Francis Moore (baptized 1708, died in or after 1756) was a British travel writer of the 18th century.
Moore was born in Worcester, England, but few details are known about his early life. He came into prominence after publishing Travels into the Inland Parts of Africa in 1738. The abolitionist Thomas Clarkson attributed his commitment to the anti-slavery cause to reading the few experts on Africa of the time, including Moore.[1] [2]
Moore was appointed a writer (i.e., clerk) by the Royal African Company in 1730 and sailed for the company's Gambia River entrepôt on July of that year. He left the region in April 1735 after also serving as a factor (agent) for the company. Moore was one of the first Englishmen to travel into the interior of Africa, serving in and visiting numerous towns and trading posts along the Gambia River from its mouth to the Guinea Highlands, hundreds of miles inland.
Moore's observations were published as Travels Into the Inland Parts of Africa. The short account describes in rich detail the physical and cultural geography of the region before the intensification of the Atlantic slave trade and the resulting depopulation and economic disintegration. Moore's work and Richard Jobson's The Golden Trade were the only detailed accounts of Gambia before the colonial period.[3]
Excerpts from Travels Into the Inland Parts of Africa were published in several subsequent volumes on exploration and the slave trade, including Samuel Johnson et al., The World Displayed (1740); Thomas Astley’s A New General Collection of Voyages and Travels (1745); and Elizabeth Donnan’s Documents Illustrative of the Slave Trade to America (1931).[4]

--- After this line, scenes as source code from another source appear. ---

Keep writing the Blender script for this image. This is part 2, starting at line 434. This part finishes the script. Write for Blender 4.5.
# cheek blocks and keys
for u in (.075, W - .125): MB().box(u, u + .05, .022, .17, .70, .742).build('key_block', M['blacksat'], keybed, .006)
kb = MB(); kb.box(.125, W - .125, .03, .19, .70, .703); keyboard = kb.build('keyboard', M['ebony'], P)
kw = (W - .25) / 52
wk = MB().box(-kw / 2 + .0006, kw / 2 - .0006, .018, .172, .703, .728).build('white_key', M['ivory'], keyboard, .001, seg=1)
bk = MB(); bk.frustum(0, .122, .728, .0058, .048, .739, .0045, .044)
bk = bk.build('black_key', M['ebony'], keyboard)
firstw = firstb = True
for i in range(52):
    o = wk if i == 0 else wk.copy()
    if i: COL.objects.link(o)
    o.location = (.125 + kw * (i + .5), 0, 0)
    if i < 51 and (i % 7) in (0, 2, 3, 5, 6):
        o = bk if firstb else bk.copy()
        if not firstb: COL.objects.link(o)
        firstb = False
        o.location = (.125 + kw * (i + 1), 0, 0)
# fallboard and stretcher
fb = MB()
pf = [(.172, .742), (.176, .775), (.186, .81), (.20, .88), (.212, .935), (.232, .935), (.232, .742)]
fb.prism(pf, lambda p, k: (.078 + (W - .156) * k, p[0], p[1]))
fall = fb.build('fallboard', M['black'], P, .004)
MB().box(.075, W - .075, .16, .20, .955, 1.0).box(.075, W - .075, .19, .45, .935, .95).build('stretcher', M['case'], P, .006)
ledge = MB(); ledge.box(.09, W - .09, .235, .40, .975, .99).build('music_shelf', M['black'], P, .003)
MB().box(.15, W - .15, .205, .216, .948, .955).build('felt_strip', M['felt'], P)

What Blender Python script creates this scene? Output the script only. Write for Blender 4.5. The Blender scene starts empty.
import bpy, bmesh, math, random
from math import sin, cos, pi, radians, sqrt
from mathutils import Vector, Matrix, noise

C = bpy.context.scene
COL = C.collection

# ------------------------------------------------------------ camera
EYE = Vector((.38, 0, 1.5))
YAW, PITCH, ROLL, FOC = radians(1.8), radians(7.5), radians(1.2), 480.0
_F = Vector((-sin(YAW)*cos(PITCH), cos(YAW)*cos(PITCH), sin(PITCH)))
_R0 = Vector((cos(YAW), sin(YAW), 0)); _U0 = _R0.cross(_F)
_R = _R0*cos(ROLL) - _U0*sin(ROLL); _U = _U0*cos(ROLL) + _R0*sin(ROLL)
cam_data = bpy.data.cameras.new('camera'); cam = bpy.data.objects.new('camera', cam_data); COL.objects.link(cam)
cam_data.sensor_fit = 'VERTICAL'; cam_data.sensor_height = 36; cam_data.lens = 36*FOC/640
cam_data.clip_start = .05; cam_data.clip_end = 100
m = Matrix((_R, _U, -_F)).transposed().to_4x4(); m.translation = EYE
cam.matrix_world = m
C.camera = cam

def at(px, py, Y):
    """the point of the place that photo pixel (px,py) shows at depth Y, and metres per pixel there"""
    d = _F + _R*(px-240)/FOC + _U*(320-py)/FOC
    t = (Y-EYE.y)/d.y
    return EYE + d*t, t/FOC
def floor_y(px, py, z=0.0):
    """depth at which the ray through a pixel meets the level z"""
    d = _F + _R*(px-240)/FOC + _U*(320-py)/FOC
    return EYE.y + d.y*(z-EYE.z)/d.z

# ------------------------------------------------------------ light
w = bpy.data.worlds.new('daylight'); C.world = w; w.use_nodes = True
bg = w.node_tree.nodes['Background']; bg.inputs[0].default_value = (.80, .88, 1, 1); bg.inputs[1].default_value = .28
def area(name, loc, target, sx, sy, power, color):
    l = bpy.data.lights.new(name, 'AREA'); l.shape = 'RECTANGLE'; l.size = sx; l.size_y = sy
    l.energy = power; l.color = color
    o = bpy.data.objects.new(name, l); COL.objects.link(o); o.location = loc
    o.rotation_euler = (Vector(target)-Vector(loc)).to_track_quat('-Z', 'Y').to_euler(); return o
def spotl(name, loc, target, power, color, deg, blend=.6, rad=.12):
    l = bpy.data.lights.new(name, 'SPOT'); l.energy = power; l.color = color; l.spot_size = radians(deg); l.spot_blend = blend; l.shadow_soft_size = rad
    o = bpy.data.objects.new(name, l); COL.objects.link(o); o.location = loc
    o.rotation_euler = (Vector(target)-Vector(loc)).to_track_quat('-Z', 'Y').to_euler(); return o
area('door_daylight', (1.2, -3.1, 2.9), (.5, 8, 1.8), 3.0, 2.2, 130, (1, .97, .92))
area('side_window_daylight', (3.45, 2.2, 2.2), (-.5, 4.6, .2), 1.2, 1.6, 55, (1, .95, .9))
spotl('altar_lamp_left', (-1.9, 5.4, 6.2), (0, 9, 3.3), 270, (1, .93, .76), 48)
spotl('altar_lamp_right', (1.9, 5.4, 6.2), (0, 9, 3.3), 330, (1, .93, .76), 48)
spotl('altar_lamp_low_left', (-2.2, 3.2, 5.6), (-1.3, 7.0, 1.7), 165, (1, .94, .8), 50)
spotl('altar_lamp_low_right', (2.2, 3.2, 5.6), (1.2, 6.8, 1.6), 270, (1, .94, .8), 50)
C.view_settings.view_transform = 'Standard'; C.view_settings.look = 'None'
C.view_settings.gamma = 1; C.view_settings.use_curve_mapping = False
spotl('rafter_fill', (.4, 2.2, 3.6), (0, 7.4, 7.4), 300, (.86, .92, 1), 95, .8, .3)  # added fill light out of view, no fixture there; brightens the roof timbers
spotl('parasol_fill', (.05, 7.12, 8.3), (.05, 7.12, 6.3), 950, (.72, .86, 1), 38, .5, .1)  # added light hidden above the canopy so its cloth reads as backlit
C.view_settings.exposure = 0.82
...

Moore related the saga of Job ben Solomon, also known as Ayuba Suleiman Diallo, in Travels Into the Inland Parts of Africa. Job was an African aristocrat taken by slavers in 1730 in an incident recorded by Moore. He was enslaved in Maryland until 1733, when he was sent to England after James Oglethorpe received a letter from him and purchased his freedom. After becoming well-known and respected in London society, Job returned to the Gambia, where he became re-acquainted with Moore.[5]
Moore sailed to the Province of Georgia in November 1735, only four months after returning to England from Gambia, with James Oglethorpe and over 200 colonists. It was a return trip for Oglethorpe, who had founded the colony in February 1733. Among those also on the voyage were newly ordained brothers John and Charles Wesley.[6] [7]
Moore served as Oglethorpe's secretary, and as storekeeper at Fort Frederica on the southern frontier of the Georgia colony. He served in the colony until 1743, visiting his homeland once before permanently returning to England the same year as Oglethorpe.[8]
Moore’s early observations in the colony were published under the title A Voyage to Georgia. The account contains some of the most detailed information available on the Oglethorpe Plan and its implementation. Moore’s account of Georgia is silent on Oglethorpe’s emerging anti-slavery position; however, it seems likely that the two men discussed Africa and the slave trade at length, and this may have informed the latter’s views.[9]